_Task to carry out_
Report, as a bare number, how many lines contain the string "from".
══════════
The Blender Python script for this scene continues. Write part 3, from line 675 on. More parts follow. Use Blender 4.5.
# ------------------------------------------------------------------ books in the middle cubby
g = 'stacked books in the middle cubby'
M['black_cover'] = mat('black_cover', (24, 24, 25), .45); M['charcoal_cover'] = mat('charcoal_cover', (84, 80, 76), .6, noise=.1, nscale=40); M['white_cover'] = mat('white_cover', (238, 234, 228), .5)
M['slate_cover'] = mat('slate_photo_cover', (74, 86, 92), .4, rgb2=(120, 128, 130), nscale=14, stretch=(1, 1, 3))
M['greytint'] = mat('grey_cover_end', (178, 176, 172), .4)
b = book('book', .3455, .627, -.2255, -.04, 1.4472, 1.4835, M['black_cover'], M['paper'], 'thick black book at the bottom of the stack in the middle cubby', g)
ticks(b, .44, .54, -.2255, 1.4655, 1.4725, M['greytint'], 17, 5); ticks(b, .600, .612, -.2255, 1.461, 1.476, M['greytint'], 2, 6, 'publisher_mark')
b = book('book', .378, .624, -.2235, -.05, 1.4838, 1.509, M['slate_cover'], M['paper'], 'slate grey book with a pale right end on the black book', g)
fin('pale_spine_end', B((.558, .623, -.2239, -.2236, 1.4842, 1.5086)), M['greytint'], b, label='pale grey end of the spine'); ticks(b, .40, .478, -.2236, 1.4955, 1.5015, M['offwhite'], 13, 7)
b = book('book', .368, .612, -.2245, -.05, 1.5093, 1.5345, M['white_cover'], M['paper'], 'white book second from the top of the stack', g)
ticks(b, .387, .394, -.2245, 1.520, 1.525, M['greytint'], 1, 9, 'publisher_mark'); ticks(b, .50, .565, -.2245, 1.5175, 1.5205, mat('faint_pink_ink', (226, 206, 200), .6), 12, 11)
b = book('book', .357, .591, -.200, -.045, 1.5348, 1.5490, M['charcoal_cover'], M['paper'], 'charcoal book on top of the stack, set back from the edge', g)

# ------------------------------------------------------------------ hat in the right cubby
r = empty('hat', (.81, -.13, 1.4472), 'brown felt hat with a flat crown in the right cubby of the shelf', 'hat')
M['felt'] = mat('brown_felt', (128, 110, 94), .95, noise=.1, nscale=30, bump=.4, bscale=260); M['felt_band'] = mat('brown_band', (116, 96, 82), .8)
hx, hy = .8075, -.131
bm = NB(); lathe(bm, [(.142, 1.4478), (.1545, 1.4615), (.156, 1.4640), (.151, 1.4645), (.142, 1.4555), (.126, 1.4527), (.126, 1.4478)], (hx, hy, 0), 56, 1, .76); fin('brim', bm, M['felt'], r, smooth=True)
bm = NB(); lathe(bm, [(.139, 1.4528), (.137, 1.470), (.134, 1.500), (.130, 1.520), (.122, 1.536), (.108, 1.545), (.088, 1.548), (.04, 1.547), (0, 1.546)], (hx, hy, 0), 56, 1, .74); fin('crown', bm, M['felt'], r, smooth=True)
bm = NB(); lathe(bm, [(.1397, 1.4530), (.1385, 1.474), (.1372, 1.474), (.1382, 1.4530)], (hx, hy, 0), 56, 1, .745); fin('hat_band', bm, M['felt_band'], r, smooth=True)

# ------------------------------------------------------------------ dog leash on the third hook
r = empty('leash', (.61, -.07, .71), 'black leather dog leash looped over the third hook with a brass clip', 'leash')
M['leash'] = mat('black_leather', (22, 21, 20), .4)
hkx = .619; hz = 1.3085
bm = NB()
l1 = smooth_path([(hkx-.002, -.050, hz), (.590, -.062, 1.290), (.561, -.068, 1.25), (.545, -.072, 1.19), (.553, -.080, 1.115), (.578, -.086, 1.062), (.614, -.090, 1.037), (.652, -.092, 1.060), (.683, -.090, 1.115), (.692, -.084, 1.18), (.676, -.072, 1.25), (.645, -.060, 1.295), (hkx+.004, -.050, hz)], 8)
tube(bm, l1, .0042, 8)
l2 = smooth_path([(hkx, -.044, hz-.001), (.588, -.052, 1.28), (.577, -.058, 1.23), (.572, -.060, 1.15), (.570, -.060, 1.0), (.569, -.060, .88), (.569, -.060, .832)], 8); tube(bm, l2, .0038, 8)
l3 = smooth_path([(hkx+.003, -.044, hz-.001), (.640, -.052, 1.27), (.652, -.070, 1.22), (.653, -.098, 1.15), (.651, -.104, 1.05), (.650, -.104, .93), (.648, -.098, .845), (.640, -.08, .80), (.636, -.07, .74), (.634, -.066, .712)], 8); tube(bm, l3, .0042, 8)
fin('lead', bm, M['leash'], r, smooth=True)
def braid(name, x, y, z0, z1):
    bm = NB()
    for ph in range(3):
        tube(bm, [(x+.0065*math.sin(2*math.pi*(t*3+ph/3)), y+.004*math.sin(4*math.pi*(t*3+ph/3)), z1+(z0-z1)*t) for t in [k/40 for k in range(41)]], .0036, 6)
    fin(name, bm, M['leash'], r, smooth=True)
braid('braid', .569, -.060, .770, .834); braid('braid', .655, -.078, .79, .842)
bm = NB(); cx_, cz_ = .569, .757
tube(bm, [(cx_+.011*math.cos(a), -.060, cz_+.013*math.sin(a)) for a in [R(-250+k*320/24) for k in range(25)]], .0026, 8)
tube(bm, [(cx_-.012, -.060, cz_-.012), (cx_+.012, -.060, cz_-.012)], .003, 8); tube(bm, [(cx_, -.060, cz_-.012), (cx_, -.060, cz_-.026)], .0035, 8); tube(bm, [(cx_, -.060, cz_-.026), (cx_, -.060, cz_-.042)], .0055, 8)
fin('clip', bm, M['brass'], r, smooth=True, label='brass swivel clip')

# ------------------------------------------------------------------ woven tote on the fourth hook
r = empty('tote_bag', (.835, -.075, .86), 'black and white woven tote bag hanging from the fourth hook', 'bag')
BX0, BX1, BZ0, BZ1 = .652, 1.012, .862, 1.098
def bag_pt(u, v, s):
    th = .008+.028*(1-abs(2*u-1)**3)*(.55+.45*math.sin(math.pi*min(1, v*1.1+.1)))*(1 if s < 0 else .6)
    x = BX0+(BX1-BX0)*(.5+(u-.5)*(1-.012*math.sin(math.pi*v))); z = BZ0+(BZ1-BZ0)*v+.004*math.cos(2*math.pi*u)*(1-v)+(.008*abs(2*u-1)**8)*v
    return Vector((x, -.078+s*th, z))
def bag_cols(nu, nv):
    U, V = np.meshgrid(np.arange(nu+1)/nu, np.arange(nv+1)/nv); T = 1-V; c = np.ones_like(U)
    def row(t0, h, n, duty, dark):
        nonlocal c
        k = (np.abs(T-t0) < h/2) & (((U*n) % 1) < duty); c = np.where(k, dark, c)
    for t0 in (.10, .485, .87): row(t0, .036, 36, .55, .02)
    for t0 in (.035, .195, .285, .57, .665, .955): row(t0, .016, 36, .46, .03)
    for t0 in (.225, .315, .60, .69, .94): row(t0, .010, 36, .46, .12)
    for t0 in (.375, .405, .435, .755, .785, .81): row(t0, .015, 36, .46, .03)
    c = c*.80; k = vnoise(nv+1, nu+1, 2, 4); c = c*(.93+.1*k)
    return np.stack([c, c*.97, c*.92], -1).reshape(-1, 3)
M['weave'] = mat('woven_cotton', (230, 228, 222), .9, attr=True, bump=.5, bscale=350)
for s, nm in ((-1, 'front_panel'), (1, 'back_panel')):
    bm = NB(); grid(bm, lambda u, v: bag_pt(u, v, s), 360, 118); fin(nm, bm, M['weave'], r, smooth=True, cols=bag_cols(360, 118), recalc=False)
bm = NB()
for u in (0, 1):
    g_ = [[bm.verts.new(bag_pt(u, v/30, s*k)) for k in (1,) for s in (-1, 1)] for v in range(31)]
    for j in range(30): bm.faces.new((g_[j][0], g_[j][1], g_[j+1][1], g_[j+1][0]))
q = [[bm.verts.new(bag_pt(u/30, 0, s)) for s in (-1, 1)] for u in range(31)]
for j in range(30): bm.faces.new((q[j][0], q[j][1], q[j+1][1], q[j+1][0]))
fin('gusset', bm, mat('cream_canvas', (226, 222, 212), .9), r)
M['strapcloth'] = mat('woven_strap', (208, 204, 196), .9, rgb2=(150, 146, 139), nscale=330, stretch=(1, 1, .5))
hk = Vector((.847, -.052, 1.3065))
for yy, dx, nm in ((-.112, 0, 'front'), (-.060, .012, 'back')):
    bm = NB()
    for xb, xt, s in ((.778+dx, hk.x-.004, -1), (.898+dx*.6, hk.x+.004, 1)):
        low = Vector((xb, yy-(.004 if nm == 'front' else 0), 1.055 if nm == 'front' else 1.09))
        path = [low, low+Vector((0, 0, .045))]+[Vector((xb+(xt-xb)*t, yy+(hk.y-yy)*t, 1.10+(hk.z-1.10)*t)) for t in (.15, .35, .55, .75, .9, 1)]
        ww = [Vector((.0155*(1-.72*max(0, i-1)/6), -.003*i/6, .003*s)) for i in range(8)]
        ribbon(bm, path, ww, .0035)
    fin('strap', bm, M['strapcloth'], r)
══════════
_Output below_
4